La última de la SGAE y la graciosa concesión mediante decreto al amigo Roures nos llevan a concluir que tenemos un exceso de normas. No es que sean muchas o pocas, es que muchas son inútiles e innecesarias, algunas son injustas y otras arbitrarias o favorecen a los amigos del Gobierno, como en el caso de la TDT. En España se acentúa con diecisiete parlamentos con potestad legislativa, que es una bonita forma de crear fronteras interiores en perjuicio del ciudadano, como pasa con la educación, la sanidad o la extinción de incendios. Además, después de grandes y solemnes reconocimientos de derechos para las personas en todas sus fases, estadios y lugar de censo –para los niños, las mujeres, las personas de edad avanzada, para la población rural, para los que viven en las zonas de montaña o para la insularidad–, no es extraño que esos derechos se exceptúen por vía de una disposición adicional perdida en un reglamento supersectorial.
Y eso pasa en España y en Venezuela. Al final, pese al ridículo liberticida del satisfecho Moratinos, se han cerrado las emisoras críticas bajo el pretexto del final de la concesión. Igual que le pasó a la COPE en Cataluña, por cierto. Si recuerdan, el moderadísimo Trias –al que quiere hacer alcalde Alberto Fernández– quiso cerrar la emisora de Barcelona en el noventa y ocho, porque no garantizaba suficientemente la difusión del aranés, un idioma que Trias habla habitualmente con Montilla.
Lo mismo sucede con las multas lingüísticas, esas que todos negaron al principio –desde Zapatero a Montserrat Nebrera– y que ahora todos justifican –desde Zapatero a Montserrat Nebrera–. Realmente el fundamento está en la supuesta vulneración de los derechos lingüísticos de los consumidores y usuarios, cualquier cosa que eso signifique. Según la legislación sectorial en Cataluña, éstos tienen derecho a que los rótulos de los establecimientos estén, al menos, en catalán. Dirán ustedes que si lo pone en una ley deberá cumplirse.
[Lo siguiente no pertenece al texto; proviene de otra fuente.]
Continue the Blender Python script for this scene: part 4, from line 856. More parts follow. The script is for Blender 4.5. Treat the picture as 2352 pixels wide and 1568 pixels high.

Sí, siempre que no vulnere la Constitución, a la que ciudadanos y poderes públicos estamos sujetos –artículo nueve–.
Un lego en derecho y uno que sepa, pueden hacerse, digamos, algunas preguntillas. Para empezar, la declaración de oficialidad del castellano no tiene excepciones, aunque una comunidad autónoma tenga una lengua también oficial; es decir, el al menos en catalán, si no se interpreta en el sentido de añadirle y/o en castellano debería ser inconstitucional.
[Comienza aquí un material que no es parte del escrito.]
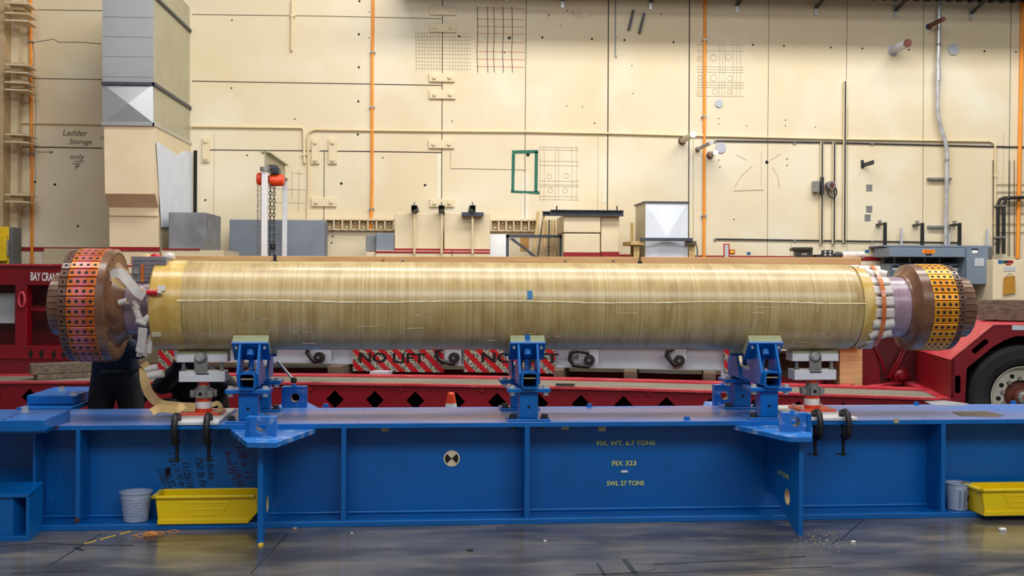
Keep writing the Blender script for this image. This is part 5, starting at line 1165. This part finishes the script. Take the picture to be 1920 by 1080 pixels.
part('fender_box', MB().box((uF, FV+.0, .40), (uF+.03, 1.45, zF)), 'red', tr)
part('fender_slope', MB().prism([(uF, FV, zF), (uT2, FV, zT), (uT2, FV, zT-.02), (uF, FV, zF-.02)], (0, 1.48, 0)), 'red_lit', tr)
part('fender_deck', MB().box((uT2, FV, zT-.02), (uE, 2.6, zT)), 'red_lit', tr)
part('hinge_lip', MB().box(((uF+uT2)/2-.04, .6, (zF+zT)/2-.0), ((uF+uT2)/2+.0, 1.1, (zF+zT)/2+.03)), 'red', tr)
part('reflector_strip', pbox(T, 1898, 610, 1945, 619, FV-.006, FV), 'paper', tr)
part('wheel_bay_shade', MB().box((uF+.04, 1.3, .05), (uE, 1.34, zT-.02)), 'dark_void', tr)  # near-black sheet put in for the shade behind the wheel
# rear recess: bulkhead, boss, struts
part('bulkhead', MB().box((tp(1592, 640, 1.7)[0], 1.7, .2), (uF+.1, 1.75, P(T, 1660, 575, 1.7)[1])), 'red_deep', tr)
part('bulkhead_side', MB().box((tp(1598, 640, 1.6)[0], 1.6, .45), (tp(1650, 640, 1.6)[0], 1.7, P(T, 1620, 655, 1.6)[1])), 'red', tr)
a = tp(1690, 706, 1.55); part('boss', MB().lathe([(1.7, .11), (1.64, .11), (1.62, .08), (1.58, .07), (1.56, .035), (1.52, .03), (1.52, 0)], (a[0], 0, a[2]), 'v', 28), 'red', tr)
for (x0, y0, x1, y1) in ((1664, 708, 1696, 648), (1669, 708, 1701, 650), (1640, 650, 1660, 700)):
    part('hose', MB().tube([tp(x0, y0, 1.6), tp((x0+x1)/2+2, (y0+y1)/2, 1.55), tp(x1, y1, 1.6)], .014, 8), 'red', tr)
part('gooseneck_top', MB().box((tp(1600, 590, 1.5)[0], 1.3, zT-.03), (uE, 2.6, zT+.01)), 'red', tr)
# wheel
wu = tp(1917, 737, .15)[0]; wz = .50; wv_ = .12
wh = part('wheel', MB().lathe([(wv_+.02, .29), (wv_, .31), (wv_-.02, .36), (wv_-.02, .44), (wv_+.0, .485), (wv_+.03, .50), (wv_+.25, .50), (wv_+.28, .44), (wv_+.28, .3)], (wu, 0, wz), 'v', 80), 'rubber', tr, label='black tyre with a pale bolted rim')
m = MB()
rim = part('rim', MB().lathe([(wv_+.03, .275), (wv_-.0, .288), (wv_+.0, .28), (wv_+.05, .262), (wv_+.06, .255), (wv_+.06, .155), (wv_+.14, .15)], (wu, 0, wz), 'v', 64), 'rim', wh)
m = MB()
for k in range(10): t = k*math.pi/5+.1; m.disc((wu+math.cos(t)*.205, wv_+.0585, wz+math.sin(t)*.205), .022, (0, -1, 0), 14)
part('hand_hole', m, 'hole', wh)
part('hub', MB().lathe([(wv_+.14, .15), (wv_+.10, .14), (wv_+.06, .09), (wv_-.02, .08), (wv_-.03, .05), (wv_-.03, 0)], (wu, 0, wz), 'v', 32), 'rust', wh)
part('hub_cap', MB().lathe([(wv_-.025, .065), (wv_-.045, .06), (wv_-.055, .04), (wv_-.055, 0)], (wu, 0, wz), 'v', 8, False), 'steel', wh); part('cap_center', MB().cyl((wu, wv_-.055, wz), (wu, wv_-.062, wz), .022, n=16), 'red_lit', wh)
for k in range(10): t = k*math.pi/5+.4; part('wheel_nut', MB().hexbolt((wu+math.cos(t)*.17, wv_+.06, wz+math.sin(t)*.17), (0, -1, 0), .016, .03), 'steel', wh)
# timbers on the trailer
a0, a1 = tp(26, 700, .35), tp(155, 680, .75)
def plank(p, q, wd, h, mat, label, name='timber', grp=None):
    p, q = Vector(p), Vector(q); d = (q-p); d.z = 0; d.normalize(); n_ = Vector((-d.y, d.x, 0))*wd
    return single(name, MB().hexa([p, q, q+n_, p+n_, p+Vector((0, 0, h)), q+Vector((0, 0, h)), q+n_+Vector((0, 0, h)), p+n_+Vector((0, 0, h))]), mat, label, 'timber', T, grp, .006)
zD = camz(tp(80, 700, .4)[0])
plank((tp(70, 700, .14)[0], .14, zD+.0), (tp(185, 690, .6)[0], .52, zD+.008), .2, .05, 'old_timber', 'lower weathered plank lying askew on the left end of the trailer deck', grp='timbers stacked at the left end')
plank((tp(58, 700, .16)[0], .16, zD+.052), (tp(185, 690, .6)[0], .55, zD+.062), .2, .11, 'old_timber', 'thick weathered timber on top of the plank at the left end of the trailer', grp='timbers stacked at the left end')
za = zT+.012
plank((tp(1833, 600, .9)[0], .9, za), (tp(1990, 620, .35)[0]+.6, .35, za), .4, .20, 'old_timber', 'thick weathered timber lying on the red fender deck at the right edge')
# ================================================================ WHITE SPREADER FRAME, SIGNS, CRIBBING, CRATE
FVv = 1.25
zl = P(T, 1100, 690, FVv)[1]; zh = zl+.27; uf0 = P(T, 300, 670, FVv)[0]; uf1 = P(T, 1374, 670, FVv)[0]
fr = thing('spreader_frame', 'white steel lifting frame with black shackles under the pine crate', 'frame', T, (0, FVv+.3, zl))
m = MB()
m.box((uf0, FVv, zl), (uf1, FVv+.2, zl+.022)); m.box((uf0, FVv, zh-.022), (uf1, FVv+.2, zh)); m.box((uf0, FVv+.08, zl), (uf1, FVv+.1, zh)); part('front_rail', m, 'white_paint', fr)
m = MB().box((uf0, FVv+.7, zl), (uf1, FVv+.85, zh)); part('rear_rail', m, 'white_paint', fr)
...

Pero es que no se puede tener un derecho si no se cumple un deber; me explico: si todos –sin excepción– tenemos derecho a usar el castellano y el deber de conocerlo, los que aleguen que con una rotulación exclusivamente en castellano se vulnera su derecho lingüístico como consumidor y usuario están reconociendo que incumplen el deber de conocer el castellano que les impone la Constitución a la que están sujetos. Y al revés: mal se puede vulnerar una ley, cumpliendo un deber y ejerciendo un derecho reconocido por la Constitución. Si un señor rotula en castellano, una lengua que tiene el deber de conocer –que es evidente que cumple– y el derecho a usarla, puede estar vulnerando una ley, pero cumpliendo la Constitución, con lo que esas normas sectoriales deberían ser, también, inconstitucionales.
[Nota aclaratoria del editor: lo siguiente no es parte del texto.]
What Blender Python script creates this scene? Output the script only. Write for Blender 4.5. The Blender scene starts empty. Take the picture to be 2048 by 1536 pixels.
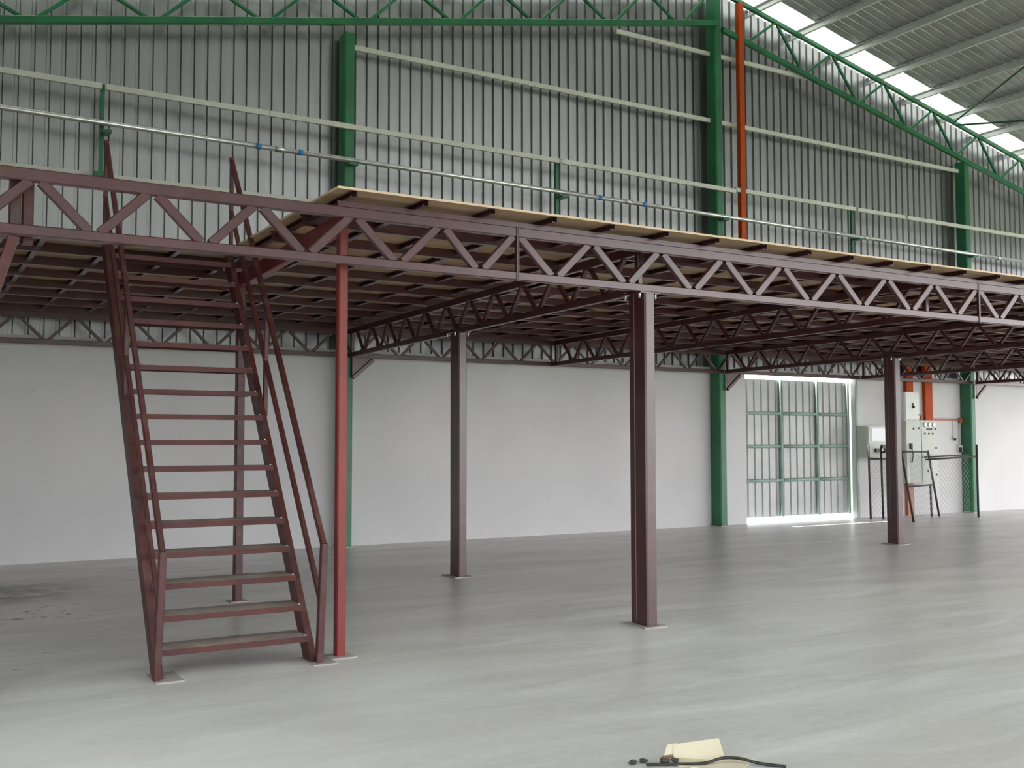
import bpy, math, random
from mathutils import Vector, Matrix
random.seed(7)
S = bpy.context.scene
COL = S.collection

# ------------------------------------------------------------------ camera
YAW, PITCH, ROLL, FPX, CAMH = 0.53654, 0.0569, -0.00188, 2087.7, 1.62
def cam_axes():
    fw = Vector((math.sin(YAW)*math.cos(PITCH), math.cos(YAW)*math.cos(PITCH), math.sin(PITCH)))
    rt = Vector((math.cos(YAW), -math.sin(YAW), 0)); up = rt.cross(fw)
    return math.cos(ROLL)*rt + math.sin(ROLL)*up, -math.sin(ROLL)*rt + math.cos(ROLL)*up, fw
rt, up, fw = cam_axes()
cd = bpy.data.cameras.new('camera'); cam = bpy.data.objects.new('camera', cd); COL.objects.link(cam)
M = Matrix((rt, up, -fw)).transposed().to_4x4(); M.translation = Vector((0, 0, CAMH))
cam.matrix_world = M
cd.sensor_fit = 'HORIZONTAL'; cd.sensor_width = 36.0; cd.lens = 36.0*FPX/2048.0
cd.clip_start = 0.05; cd.clip_end = 500
S.camera = cam

# ------------------------------------------------------------------ world, sun, exposure
w = bpy.data.worlds.new('sky'); S.world = w; w.use_nodes = True
nt = w.node_tree; nt.nodes.clear()
bg = nt.nodes.new('ShaderNodeBackground'); bg.inputs['Color'].default_value = (0.965, 0.975, 1.0, 1); bg.inputs['Strength'].default_value = 1.0
wo = nt.nodes.new('ShaderNodeOutputWorld'); nt.links.new(bg.outputs[0], wo.inputs['Surface'])
SKY = 4.6
bg.inputs['Strength'].default_value = SKY
sd = bpy.data.lights.new('sun', 'SUN'); sd.energy = 9.0; sd.angle = math.radians(0.6); sd.color = (1, 0.96, 0.9)
so = bpy.data.objects.new('sun', sd); COL.objects.link(so)
so.rotation_euler = Vector((0.22, -1.0, -2.5)).to_track_quat('-Z', 'Y').to_euler()
so.location = (10, 30, 40)
vs = S.view_settings
vs.view_transform = 'Standard'; vs.look = 'None'; vs.gamma = 1.0; vs.use_curve_mapping = False; vs.exposure = 0.33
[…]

Al hilo de la inusual rebeldía de un ciudadano de Arenys al que la Generalitat ha premiado con mil doscientos euros de multa, se ha tenido conocimiento del bajísimo nivel de impugnaciones de este tipo de asaltos. Nada de extrañar, si tenemos en cuenta que la mitad de los medios no informan de estos temas y la otra mitad justifican el atropello. De todas formas, ofende tener que defender con estos argumentos la libertad de cada uno para hacer lo que quiera en su casa y con su negocio y si el consumidor no lo entiende, pues que no lo compre. Todo ello me lleva a confesarles el motivo real por el que yo rotulo en catalán: porque me da la gana.